- _AIM OF THE TASK_: Restate exactly the lines that run from the start of the records below to the line containing "sc.camera = cam", counting both ends, and nothing else; pictures stay out.

— START OF DATASET RECORDS —

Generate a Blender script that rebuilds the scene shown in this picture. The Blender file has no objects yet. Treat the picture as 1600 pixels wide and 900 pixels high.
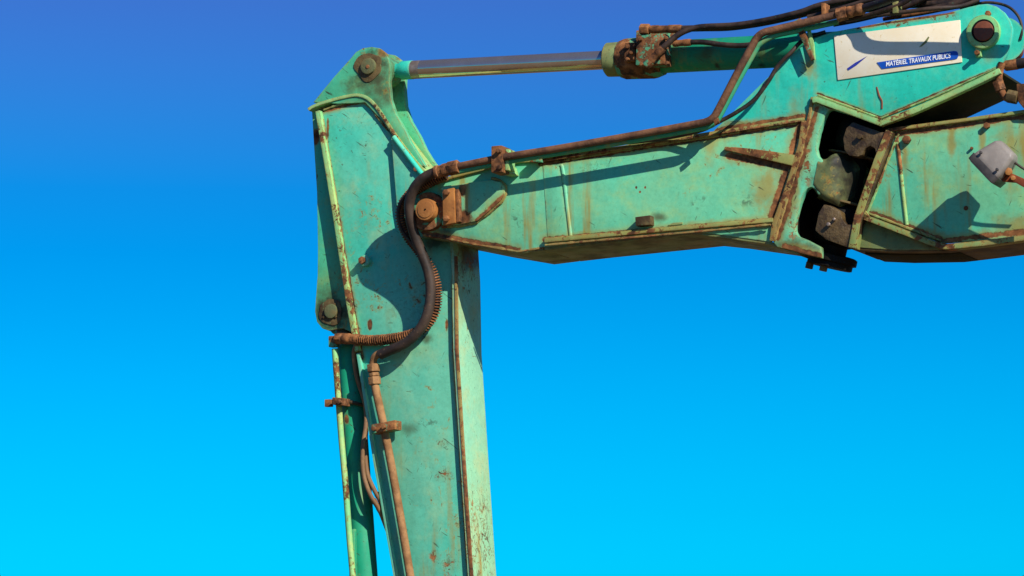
import bpy, bmesh, math, random
from mathutils import Vector, Matrix, noise as mnoise

random.seed(7)
R = math.radians
sc = bpy.context.scene

# ------------------------------------------------------------------ camera
YAW, PITCH, DIST, LENS = R(25), R(7.5), 14.0, 111.8
TARGET = Vector((0.0, 0.0, 3.5))
FWD = Vector((-math.sin(YAW) * math.cos(PITCH), math.cos(YAW) * math.cos(PITCH), math.sin(PITCH)))
RIGHT = FWD.cross(Vector((0, 0, 1))).normalized()
UP = RIGHT.cross(FWD).normalized()
EYE = TARGET - FWD * DIST
cam_data = bpy.data.cameras.new("camera")
cam_data.lens = LENS
cam_data.sensor_width = 36.0
cam_data.clip_end = 20000
cam = bpy.data.objects.new("camera", cam_data)
sc.collection.objects.link(cam)
cam.matrix_world = Matrix(((RIGHT.x, UP.x, -FWD.x, EYE.x), (RIGHT.y, UP.y, -FWD.y, EYE.y), (RIGHT.z, UP.z, -FWD.z, EYE.z), (0, 0, 0, 1)))
sc.camera = cam

# ------------------------------------------------------------------ sun and sky
SUN_TO = Vector((1.58, -1.0, 1.26)).normalized()
sun_el = math.asin(SUN_TO.z)
sun_az = math.atan2(SUN_TO.x, SUN_TO.y)
sd = bpy.data.lights.new("sun", 'SUN')
sd.energy = 5.0
sd.angle = R(0.5)
sd.color = (1.0, 0.95, 0.86)
sun = bpy.data.objects.new("sun", sd)
sc.collection.objects.link(sun)
sun.location = (8, -5, 12)
sun.rotation_euler = SUN_TO.to_track_quat('Z', 'Y').to_euler()

world = bpy.data.worlds.new("World")
sc.world = world
world.use_nodes = True
wn, wl = world.node_tree.nodes, world.node_tree.links
wn.clear()
w_out = wn.new('ShaderNodeOutputWorld')
w_bg = wn.new('ShaderNodeBackground')
w_sky = wn.new('ShaderNodeTexSky')
w_sky.sky_type = 'NISHITA'
w_sky.sun_disc = False
w_sky.sun_elevation = sun_el
w_sky.sun_rotation = sun_az
w_bg.inputs['Strength'].default_value = 0.1
w_tc = wn.new('ShaderNodeTexCoord')
w_sep = wn.new('ShaderNodeSeparateXYZ')
w_map = wn.new('ShaderNodeMapRange')
w_map.inputs['From Min'].default_value = math.sin(R(1))
w_map.inputs['From Max'].default_value = math.sin(R(15))
w_ramp = wn.new('ShaderNodeValToRGB')
SKY_TINT = [(0.0999, (0.0, 0.5976, 1.2052)), (0.1785, (0.0, 0.5298, 1.0505)), (0.2614, (0.0, 0.4847, 0.9568)), (0.3443, (0.0, 0.444, 0.8912)), (0.4271, (0.0, 0.3997, 0.8305)), (0.5098, (0.0, 0.362, 0.7874)), (0.5922, (0.0066, 0.3348, 0.754)), (0.6742, (0.0378, 0.3118, 0.719)), (0.7558, (0.0729, 0.2877, 0.6947)), (0.8368, (0.1038, 0.2616, 0.6634))]
SKY_GAIN = 1.272
w_mul = wn.new('ShaderNodeMix')
w_mul.data_type = 'RGBA'
w_mul.blend_type = 'MULTIPLY'
w_mul.inputs[0].default_value = 1.0
el = w_ramp.color_ramp.elements
while len(el) > 1:
    el.remove(el[-1])
el[0].position = SKY_TINT[0][0]
el[0].color = (*SKY_TINT[0][1], 1)
for p_, c_ in SKY_TINT[1:]:
    e_ = el.new(p_)
    e_.color = (*c_, 1)
w_gain = wn.new('ShaderNodeVectorMath')
w_gain.operation = 'SCALE'
w_gain.inputs['Scale'].default_value = SKY_GAIN
wl.new(w_tc.outputs['Generated'], w_sep.inputs[0])
wl.new(w_sep.outputs['Z'], w_map.inputs['Value'])
wl.new(w_map.outputs[0], w_ramp.inputs[0])
wl.new(w_sky.outputs[0], w_mul.inputs[6])
wl.new(w_ramp.outputs[0], w_mul.inputs[7])
wl.new(w_mul.outputs[2], w_gain.inputs[0])
wl.new(w_gain.outputs[0], w_bg.inputs['Color'])
wl.new(w_bg.outputs[0], w_out.inputs[0])

vs = sc.view_settings
vs.view_transform = 'Standard'
vs.look = 'None'
vs.exposure = 0.33
vs.gamma = 1.0
vs.use_curve_mapping = False
sc.cycles.use_denoising = True
sc.cycles.max_bounces = 6

# ------------------------------------------------------------------ materials
def lin(r, g, b):
    f = lambda c: (c / 255) / 12.92 if c / 255 <= 0.04045 else ((c / 255 + 0.055) / 1.055) ** 2.4
    return (f(r), f(g), f(b), 1.0)

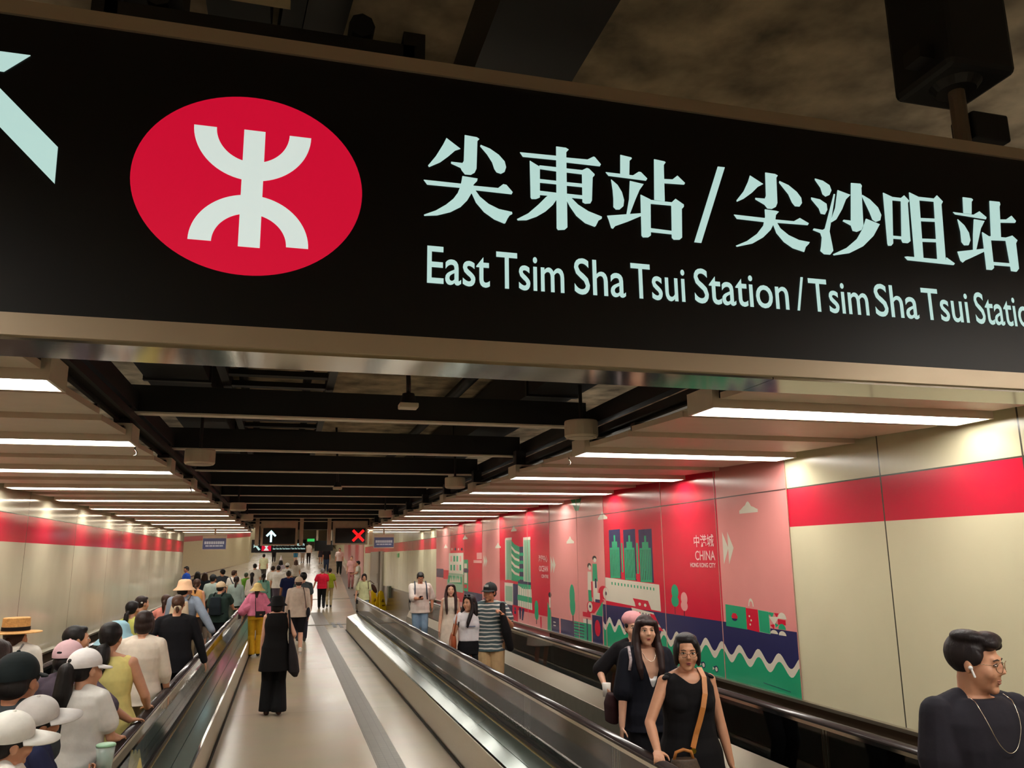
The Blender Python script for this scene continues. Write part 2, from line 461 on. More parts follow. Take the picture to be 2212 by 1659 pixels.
# ------------------------------------------------------------------ dark open ceiling: beams, rails, trays, pipes
for k, y in enumerate([0.2 + 1.93 * i for i in range(0, 14)]):
    e = empty('ceiling_beam', (0, y, 0), 0, 'thin black cross beam with pale lower flange under the dark ceiling', 'ceiling beam', 'black cross beams of the open ceiling')
    z = 3.08
    MB().box(-1.12, 2.24, -.035, .035, z + .012, z + .20).build('web', M_BLACK, e)
    MB().box(-1.12, 2.24, -.05, .05, z, z + .012).build('flange', M_FLANGE, e)
    MB().box(-1.12, 2.24, .55, .60, z + .18, z + .23).build('purlin', M_BLACK2, e)
for side, x in ((-1, -1.06), (1, 2.3)):
    where = 'left' if side < 0 else 'right'
    e = empty('ceiling_rail', (x, 0, 0), 0, 'long black double rail along the inner edge of the %s ceiling panels' % where, 'ceiling rail')
    MB().box(-.06, -.035, -6, 27, 3.0, 3.05).build('channel', M_BLACK2, e)
    MB().box(.035, .06, -6, 27, 3.0, 3.05).build('channel', M_BLACK2, e)
    MB().box(-.035, .035, -6, 27, 3.02, 3.05).build('web', M_BLACK, e)
    MB().box(-.04, .04, -6, 27, 3.1, 3.22).build('fascia', M_BLACK, e)
# cable ladders
for j, (x0, x1, lab) in enumerate(((-.5, .28, 'black cable ladder with rungs hanging on the left of the dark ceiling'),)):
    e = empty('cable_ladder', (0, 0, 0), 0, lab, 'cable ladder')
    for xx in (x0, x1): MB().box(xx - .03, xx + .03, 2, 14, 3.42, 3.52).build('side_rail', M_BLACK2, e)
    y = 2.0
    while y < 14: MB().box(x0, x1, y, y + .09, 3.44, 3.48).build('rung', M_BLACK2, e); y += .42
    c = MB()
    for i, xx in enumerate((-.38, .12)):
        c.tube([(xx + .02 * math.sin(t * 2.1 + i), 2 + t, 3.52) for t in range(13)], .035, 8)
    c.build('cable', M_BLACK, e)
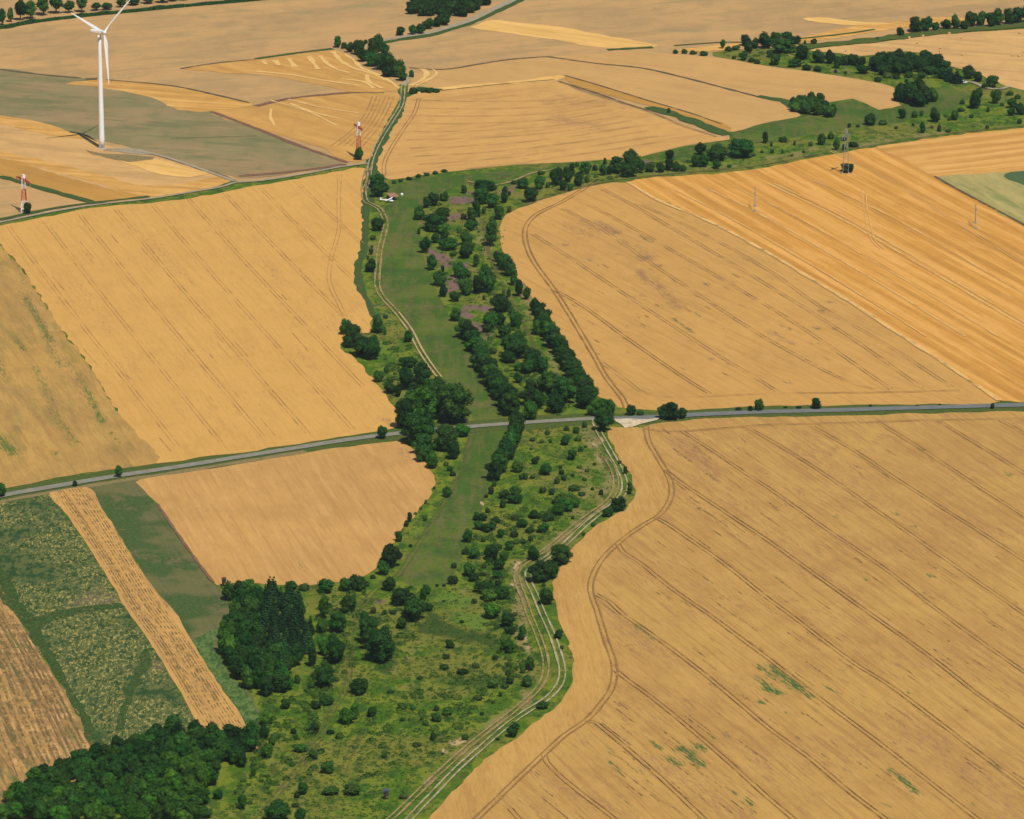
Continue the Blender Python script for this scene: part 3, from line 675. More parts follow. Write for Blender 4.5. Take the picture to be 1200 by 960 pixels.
R2_W = [(750,277,764,284,3,.95),(755,302,761,303,3.5,1),(773,312,776,313,3,1),(787,373,812,390,2.6,1),(812,400,818,402,2.5,.9),(826,333,832,335,3.2,1),(843,300,847,301,3,1),(816,368,820,370,3,1),(832,421,836,422,3,1),(661,287,664,288,3,.9),(691,305,694,306,3,.9),(913,380,916,381,3,1),(923,384,927,387,3,1),(952,384,958,386,3,1),(962,365,965,365,3,1),(973,355,977,355,3,1),(710,265,724,274,5,.8),(686,260,690,262,4,.7),(950,402,953,403,3,.8),(660,258,665,262,3,.5),(783,357,790,364,4,.5),(760,316,764,318,3,.7)]
field('wheat_field', R2, M['wheat_right'], 0.05, R2_W, R2_B)
field('stubble_field', [(736,214),(760,208),(800,206),(850,203),(900,196),(950,186),(1000,177),(1040,170),(1125,158),(1200,150),(1580,100),(1580,460),(1300,466),(1172,470),(1137,446),(1100,421),(1050,389),(1000,356),(950,326),(900,296),(835,261),(785,239),(771,234)], M['stubble_right'], 0.05)
field('stubble_field', [(1030,172),(1060,168),(1125,158.5),(1200,150.5),(1580,101),(1580,240),(1200,200),(1177,203),(1150,204),(1095,206),(1070,192)], M['stubble_far_right'], 0.09, wobble=0.3)
field('pale_green_field', [(1096,208),(1150,204.5),(1180,202),(1580,180),(1580,380),(1200,264),(1157,240),(1125,223)], M['pale_green_crop'], 0.12)
field('dark_crop_field', [(1177,204),(1200,201),(1580,186),(1580,300),(1200,218)], M['dark_crop'], 0.15)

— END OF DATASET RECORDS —

- _EXERCISE OUTPUT_:
Generate a Blender script that rebuilds the scene shown in this picture. The Blender file has no objects yet. Treat the picture as 1600 pixels wide and 900 pixels high.
import bpy, bmesh, math, random
from mathutils import Vector, Matrix, noise as mnoise

random.seed(7)
R = math.radians
sc = bpy.context.scene

# ------------------------------------------------------------------ camera
YAW, PITCH, DIST, LENS = R(25), R(7.5), 14.0, 111.8
TARGET = Vector((0.0, 0.0, 3.5))
FWD = Vector((-math.sin(YAW) * math.cos(PITCH), math.cos(YAW) * math.cos(PITCH), math.sin(PITCH)))
RIGHT = FWD.cross(Vector((0, 0, 1))).normalized()
UP = RIGHT.cross(FWD).normalized()
EYE = TARGET - FWD * DIST
cam_data = bpy.data.cameras.new("camera")
cam_data.lens = LENS
cam_data.sensor_width = 36.0
cam_data.clip_end = 20000
cam = bpy.data.objects.new("camera", cam_data)
sc.collection.objects.link(cam)
cam.matrix_world = Matrix(((RIGHT.x, UP.x, -FWD.x, EYE.x), (RIGHT.y, UP.y, -FWD.y, EYE.y), (RIGHT.z, UP.z, -FWD.z, EYE.z), (0, 0, 0, 1)))
sc.camera = cam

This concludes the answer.